Além disso, os ativos estavam muito baratos. O Brasil estava tão barato, tão barato, que passou a ser uma oportunidade interessante por conta da atratividade de preço – mas não por uma visão fundamentalista.
Porque se tivesse uma visão fundamentalista, onde estaria o meu dinheiro, o seu dinheiro? Na Bolsa. Mas te garanto que está em CDI.
Que país é esse que vive de renda fixa? Nós estamos nos sufocando sem perceber. Enquanto está todo mundo esperando ganhar juros de 14%, 15%, ninguém está botando dinheiro nas empresas.
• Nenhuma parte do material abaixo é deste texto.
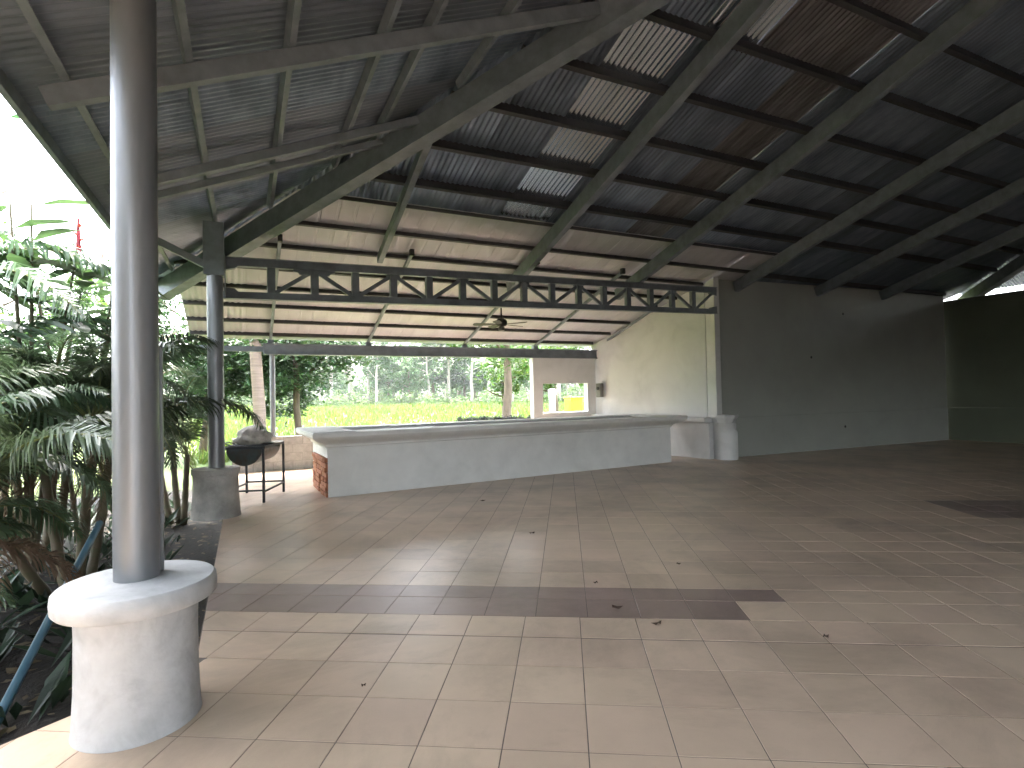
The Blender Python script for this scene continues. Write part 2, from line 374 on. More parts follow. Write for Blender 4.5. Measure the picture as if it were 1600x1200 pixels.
# right and rear slopes (only just seen): wide sheets
for j in range(0, 12):
    t0 = 10.9-1.25*(j+1); lim = lambda t: (.08, max(.09, xhip(t)))
    if t0 > 8.7: continue
    corr('roof_sheet', 'zinc_blue', t0, t0+1.27, lim, P3, seg=3)
for j in range(0, 11):
    t0 = -4.13-1.25*(j+1); lim = lambda t: (-1.3, max(-1.29, xhip(t)))
    corr('roof_sheet', 'zinc_dark', t0, t0+1.25, lim, P2, pitch=.3, seg=2); corr('roof_sheet', 'zinc_dark', t0, t0+1.25, lambda t: (.08, max(.09, xhip(t))), P3, pitch=.3, seg=2)
for i in range(16):
    t0 = -1.3+1.34*i; lim = lambda t: (min(yhip(t), 9.55), 9.6)
    corr('roof_sheet', 'zinc_dark', t0, t0+1.34, lim, P4, pitch=.3, seg=2)
# purlins of the far slope
n1 = Vector((0, .3, 1)).normalized(); n2 = Vector((-.42, 0, 1)).normalized()
def purl1(y, xa, xb, m_='purlin_dark', w=.05, h=.1, name='purlin'):
    b_ = MB(); b_.bar((xa, y, z1(y)), (xb, y, z1(y)), w, h, n1); b_.build(name, m_, roof)
for y in (3.0, 3.75, 4.5, 5.27, 6.04, 6.8, 7.57): purl1(y, (9.03-y)/1.4+.05, XM-(9.03-y)/1.4-.05, h=.13, w=.06)
for y in (8.83, 9.5, 10.2, 10.9, 11.62, 12.3, 12.95):
    xa = {8.83:.2, 9.5:-.25}.get(y, -1.0)
    purl1(y, xa, 10.2 if y < 9 else (9.42 if y < 9.6 else 9.45-(y-9.3)*.2), 'purlin_brown', .045, .075)
purl1(8.9, 10.25, 18, 'purlin_dark')
# rafters of the far slope (under the purlins)
def raft1(x, ya, yb, w, h, m_='steel_paint', name='rafter', off=.055):
    b_ = MB(); p = Vector((x, ya, z1(ya)))-n1*(off+h/2); q = Vector((x, yb, z1(yb)))-n1*(off+h/2); b_.bar(p, q, w, h, n1); b_.build(name, m_, roof, bevel=.006)
raft1(2.07, 6.35, 9.45, .09, .14)
for x, ye in ((4.72, 9.95), (7.33, 9.95), (10.08, 9.22), (12.72, 9.12), (15.1, 9.0)): raft1(x, yhip(x)+.1, ye, .11, .24)
for x, ya in ((.5, 9.2), (2.58, 9.25), (4.95, 9.15), (6.95, 9.2), (8.95, 10.6)):
    raft1(x, ya, 13.1, .055, .06, 'steel_light', 'slender_rafter', .04)
    b_ = MB(); c_ = Vector((x, ya-.03, z1(ya))); b_.box((x-.035, ya-.06, z1(ya)-.11), (x+.035, ya+.02, z1(ya)-.0)); b_.build('rafter_bracket', 'fan_dark', roof)
# hip beams
def hip(fx, fy):
    b_ = MB(); f = lambda x: (x if fx else XM-x); gy = lambda y: (y if fy else YM-y)
    for off, w, h in ((.07, .13, .3), ):
        pts = [Vector((f(x), gy(9.03-1.4*x), z2(x)-off-h/2)) for x in ((-1.22 if fx else .12), 9.4)]
        b_.bar(pts[0], pts[1], w, h)
        b_.bar(pts[0]+Vector((0,0,-h/2-.006)), pts[1]+Vector((0,0,-h/2-.006)), w+.07, .012)
    hb_ = b_.build('hip_beam', 'steel_paint', roof, bevel=.004)
    c_ = MB(); xs0 = -1.3 if fx else .1; ys0 = 9.03-1.4*xs0
    c_.add([(f(xs0-.25), gy(ys0), z2(xs0-.25)+SH+.02), (f(xs0), gy(ys0), z2(xs0)+SH+.06), (f(xs0), gy(ys0+.35), z1(ys0+.35)+SH+.02),
            (f(9.4-.25), gy(-4.13), z2(9.15)+SH+.02), (f(9.4), gy(-4.13), z2(9.4)+SH+.06), (f(9.4), gy(-4.13+.35), z1(-4.13+.35)+SH+.02)], [(0,1,4,3),(1,2,5,4)])
    c_.build('hip_cap', 'zinc_dark', hb_)
hip(1, 1); hip(0, 1); hip(1, 0); hip(0, 0)
# left slope: purlins along Y, rafters along X
for x in (-1.05, -.35, .33, 1.06, 1.46, 2.2, 2.95, 3.7):
    b_ = MB(); b_.bar((x, 9.03-1.4*x-.12, z2(x)), (x, YM-(9.03-1.4*x), z2(x)), .05, .09, n2); b_.build('purlin', 'steel_light', roof)
for y, hh in ((6.33, .09), (6.78, .07), (4.5, .13), (2.2, .13), (-.1, .13), (-2.4, .13)):
    xe = (9.03-y)/1.4-.1; b_ = MB(); p = Vector((-1.2, y, z2(-1.2)))-n2*(.05+hh/2); q = Vector((xe, y, z2(xe)))-n2*(.05+hh/2)
    b_.bar(p, q, .08, hh, n2); b_.build('rafter', 'steel_light', roof, bevel=.005)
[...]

É um auto engano o que estamos vivendo. Quanto tempo a gente aguenta isso enquanto sociedade?
Os valuations amassados no Brasil têm mais a ver com o ciclo de commodities ou com o ciclo político?
Acho que existe uma combinação das duas coisas. Tem o ciclo de commodities que de fato impacta. Você pega a China desacelerando, tem um impacto expressivo. E você tem tido políticas que não têm ido ao encontro do nosso problema fiscal. Então, quando você combina as duas questões, o problema se torna mais complexo de ser resolvido.
Você poderia estar tendo a mesma questão das commodities, mas você poderia estar tendo uma ação fiscal mais eficiente. Essa é uma opção. Não estou dizendo que seria fácil, mas é factível. E com isso, você estaria diminuindo a preocupação de qualquer investidor em relação à credibilidade do Brasil.
A gente não deveria ter uma discussão ideológica na agenda fiscal ou no investment grade. Isso é suprapartidário. É igual corrupção. Combater a corrupção não é uma bandeira da esquerda ou da direita. Corrupção não pode ter.
Inflação não é uma agenda da direita e nem da esquerda. Não pode ter. Responsabilidade fiscal não deveria ser uma discussão partidária também. Você tem que ser respeitado, admirado, desejado enquanto ativo para ser comprado.
Aí depois vai na questão ideológica, que é ver como você vai usar esse dinheiro que entra e que você vai ter mais espaço no orçamento da União. Vamos usar para projetos sociais? Espetacular. Que também acho que não deveria ser uma agenda nem de direita nem de esquerda. Projeto social deveria ser uma agenda nossa. Mas com responsabilidade e com porta de saída.
O que uma mudança no Governo significaria para a operação de vocês aqui e para os seus clientes?
Acho que não é o Governo. São as políticas que têm que ser colocadas. E vamos lembrar uma coisa: quem nos deu investment grade? Foi o Lula. Era um Governo de esquerda e que foi super responsável fiscalmente. Tinha o Henrique Meirelles, que deu a pauta. A gente perdeu o investment grade com a Dilma, não com o Lula.
Por isso, quando o Lula foi eleito de novo, o mercado deu o benefício da dúvida. Mas foi surpreendido com políticas diferentes. Mas não acho que o Lula seja irresponsável fiscalmente. Não acho mesmo. Ele pode não estar querendo fazer o dever de casa, mas pode ser que agora, vindo a eleição, ele mude. Não sei.